Fonseca, like his protagonist, is also from Costa Rica although he spent much of his adolescence in Puerto Rico, and Austral marks his first return to Central America in his writing. He notes in an interview that it meant a lot to finally feel comfortable “narrating from a region that I recognise as home but which I left long ago.” It may have taken three novels to get back there, but, having read and loved both of his previous works, I would suggest that this

is perhaps his strongest, most focused and most rewarding to date. Sometimes you can go home again.

Austral: A Novel by Carlos Fonseca is translated from the Spanish by Megan McDowell and published by Farrar, Straus & Giroux.

Author: roughghosts

Literary blog of Joseph Schreiber. Writer. Reader. Editor.

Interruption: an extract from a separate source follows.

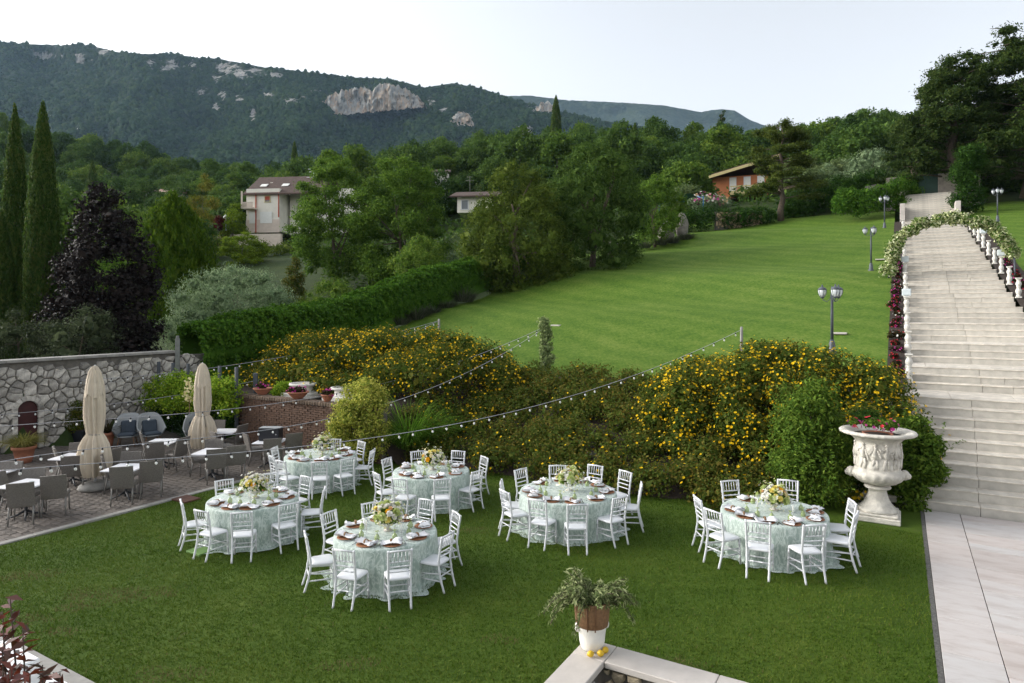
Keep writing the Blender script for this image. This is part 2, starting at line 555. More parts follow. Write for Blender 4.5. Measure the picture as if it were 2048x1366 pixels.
lm('hedge', (0.018, 0.050, 0.008), (0.040, 0.092, 0.014), (0.085, 0.150, 0.026))
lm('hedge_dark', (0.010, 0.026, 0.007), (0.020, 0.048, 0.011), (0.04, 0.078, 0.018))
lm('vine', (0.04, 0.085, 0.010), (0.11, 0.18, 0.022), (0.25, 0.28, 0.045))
lm('shrub', (0.026, 0.056, 0.012), (0.066, 0.112, 0.022), (0.15, 0.20, 0.045))
lm('varieg', (0.05, 0.085, 0.020), (0.19, 0.20, 0.050), (0.42, 0.36, 0.13))
lm('yew', (0.020, 0.032, 0.008), (0.042, 0.062, 0.014), (0.082, 0.100, 0.024), bigscale=0.4)
lm('yew2', (0.016, 0.032, 0.010), (0.032, 0.058, 0.016), (0.062, 0.092, 0.026), bigscale=0.4)
lm('cypress', (0.016, 0.034, 0.009), (0.034, 0.066, 0.018), (0.085, 0.095, 0.034))
lm('beech', (0.006, 0.004, 0.007), (0.014, 0.010, 0.014), (0.034, 0.022, 0.028), trans=0.1, spec=0.2)
lm('olive', (0.052, 0.078, 0.060), (0.105, 0.145, 0.115), (0.20, 0.24, 0.20))
lm('olive_dark', (0.018, 0.026, 0.018), (0.042, 0.055, 0.040), (0.085, 0.10, 0.078))
lm('golden', (0.024, 0.052, 0.006), (0.054, 0.100, 0.010), (0.105, 0.150, 0.018), bigscale=0.5)
lm('locust', (0.028, 0.060, 0.012), (0.062, 0.115, 0.022), (0.130, 0.190, 0.040), bigscale=0.3)
lm('bushy', (0.032, 0.068, 0.016), (0.075, 0.125, 0.026), (0.15, 0.19, 0.045), bigscale=0.4)
lm('bamboo', (0.06, 0.08, 0.012), (0.14, 0.145, 0.024), (0.26, 0.22, 0.05))
lm('acer', (0.03, 0.004, 0.005), (0.07, 0.008, 0.010), (0.13, 0.02, 0.02))
lm('juniper', (0.05, 0.085, 0.010), (0.12, 0.18, 0.018), (0.20, 0.25, 0.035))
lm('cedar', (0.020, 0.031, 0.009), (0.042, 0.058, 0.016), (0.080, 0.092, 0.026), bigscale=0.4)
lm('cedar_dark', (0.009, 0.018, 0.007), (0.020, 0.034, 0.012), (0.044, 0.058, 0.020), bigscale=0.3)
lm('forest', (0.016, 0.034, 0.011), (0.032, 0.060, 0.018), (0.068, 0.105, 0.030), bigscale=0.15, big=0.5, objrand=0.18)
lm('forest_l', (0.030, 0.060, 0.014), (0.060, 0.105, 0.024), (0.13, 0.17, 0.036), bigscale=0.15, big=0.5, objrand=0.12)
lm('forest_o', (0.045, 0.068, 0.040), (0.085, 0.115, 0.066), (0.15, 0.18, 0.11), bigscale=0.15, objrand=0.1)
lm('lavender', (0.05, 0.06, 0.05), (0.10, 0.115, 0.10), (0.19, 0.18, 0.21))
lm('garland', (0.17, 0.21, 0.09), (0.50, 0.51, 0.38), (0.82, 0.81, 0.88), trans=0.2)
lm('ivy', (0.09, 0.13, 0.07), (0.22, 0.28, 0.17), (0.42, 0.46, 0.32))
lm('grassy', (0.03, 0.075, 0.012), (0.07, 0.135, 0.022), (0.14, 0.21, 0.045))
lm('drygrass', (0.09, 0.11, 0.03), (0.22, 0.20, 0.08), (0.38, 0.32, 0.16))
lm('agave', (0.03, 0.06, 0.055), (0.065, 0.10, 0.095), (0.12, 0.16, 0.15))
lm('photinia', (0.035, 0.02, 0.012), (0.10, 0.024, 0.018), (0.24, 0.05, 0.045), spec=0.7, rough=0.3)
lm('begonia', (0.016, 0.016, 0.010), (0.035, 0.028, 0.018), (0.065, 0.05, 0.03))
lm('cut_olive', (0.07, 0.10, 0.055), (0.17, 0.21, 0.12), (0.55, 0.56, 0.45))
def fl(key, a, b):
    L[key] = leafmat("petal_" + key, [(0.1, a), (0.9, b)], 0.25, 0.6)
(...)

Photographer.

9 thoughts on “In the end, only the laughter remains: Austral by Carlos Fonseca”

  1. “Though he wouldn’t say so, he was bothered by that sense of foreignness that fell over him every time he came back to Latin America. That feeling of never really returning. An anxiety over belonging that occasionally even translated into grammatical errors and pronunciation mistakes, making him feel that little by little he was losing his language, and the last traces of his past along with it.”
    This is (kind-of) how I feel when I go back to England. I am never sure whether I am a tourist from Australia or an Englishwoman coming home and part of that is how they react to my accent. I don’t sound very English to myself, but it was just yesterday that we were chatting with waitstaff in a Greek restaurant with multicultural staff from Greece, Italy and South America, and I was told that they could hear my English accent. After all this time!
    My mother was insistent that we retain our English accents after we left England, I think because it had to do with her sense of identity, and I always came back from visits to Qld with a fresh dose of English vowel sounds, but still it surprises me when strangers notice it.
    How we speak really is part of identity and though it’s not a fixture, there’s always a trace of what you were before.

    Liked by 1 person

    1. You do not sound Australian to me, but I expect the English accents that have surrounded you over the years make you sound less British, especially in the UK where accents have such social weight.

      Liked by 1 person

  2. Definitely feeling a thread of connection between your favourite reads of 2023. This sounds complex but fascinating and as ever beautifully depicted in your review. You have shared what feels complex with such clarity and simplicity, it creates a wish to want to read it the way you are able to.

    Liked by 1 person

    1. I do like complex works about ideas that inspire me to look up a little background along the way, but are not alienating, that is, without all sorts of obscure references that a reader is assumed to know.

      Liked by 1 person

      1. Yes, I like that kind of work as well, unless I don’t know any of the works (or they appear too obscure), or the music or poetry, but if well done, it will make me want to go off and find out more, I had that recently with Lorna Goodison’s essays, accompanied by music, poetry and places she visited.